Local Soviet partisans like Melnikaitė fought in a complex, many-cornered guerrilla war between German army and SS death squads and their Lithuanian collaborators, the Polish Home Army, the nationalist Lithuanian Territorial Defence Force and also random gangs of bandits taking advantage of the chaos.
The souvenir shop selling Soviet wooden toys and porcelain Lenin busts was closed when I visited on a Monday, perhaps as part of a “living history” re-enactment of Soviet-style customer service. There was a Soviet "militia" (police) car with hammer and sickle emblems on its doors, a Muscovite car in that kind of dull orange-grey colour the Soviets did so well. Also on display was a frighteningly insanitary mineral water dispensing machine of the type I remember putting a few kopeks into on the streets and squares of Moscow on a school trip there back in 1980. It had glasses that you pressed into a feeble water jet under the dispenser that was supposed to rinse them before re-use. A row of buttons allowed customers to choose from a variety of nasty, weak, sticky flavours to add to your sparkling mineral water.

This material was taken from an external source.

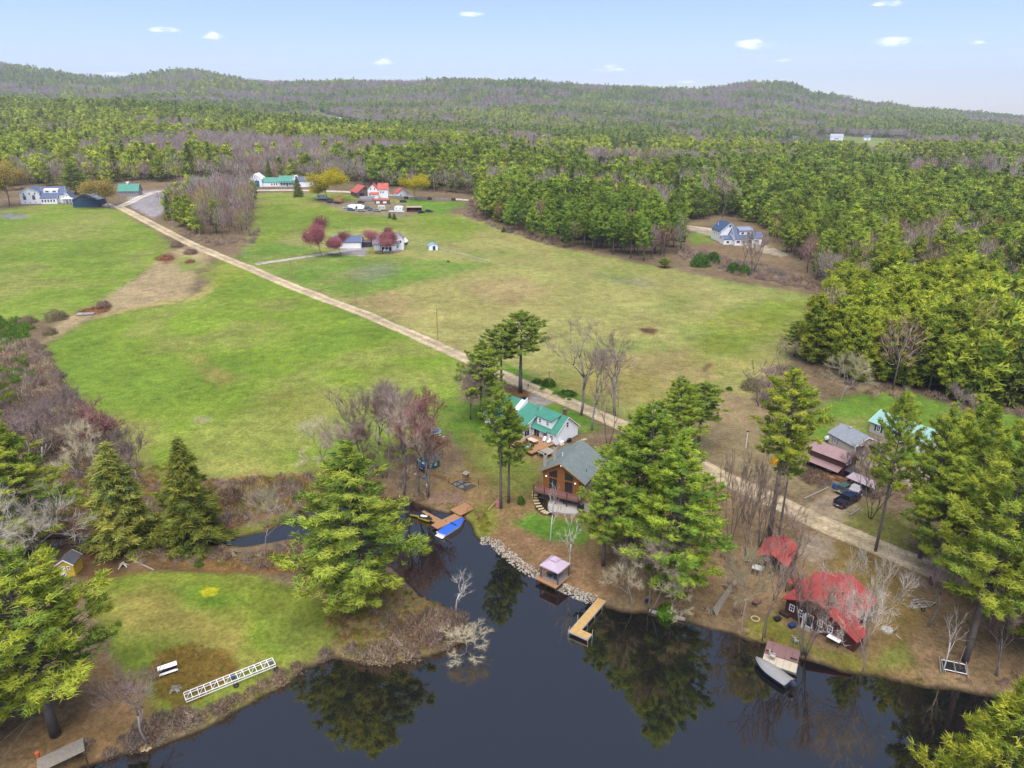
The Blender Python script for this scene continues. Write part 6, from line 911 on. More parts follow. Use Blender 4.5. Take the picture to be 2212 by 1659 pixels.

Other curiosities on show include the tyre treads of a Red Army GAZ jeep and the prints of various issues of a Red Army boot, all set in concrete. There’s a bar, a done up as a hunting lodge with trophies and stuffed wildlife. One of the weirder structures on site was a building with pillars made from trees with the branches still on, display cases full of little statues of the devil, like a little local version of the Devil Museum in the city of Kaunas to the north (FT180).
Grutas is dark tourism light, not really dark at all – just really, really odd, and pleasantly so. It seems to best way to make “memories of repression… bearable” is to put them in a beautiful tranquil forest setting, throw in some exotic animals and soak the place in an atmosphere of eccentricity and memorable quirkiness.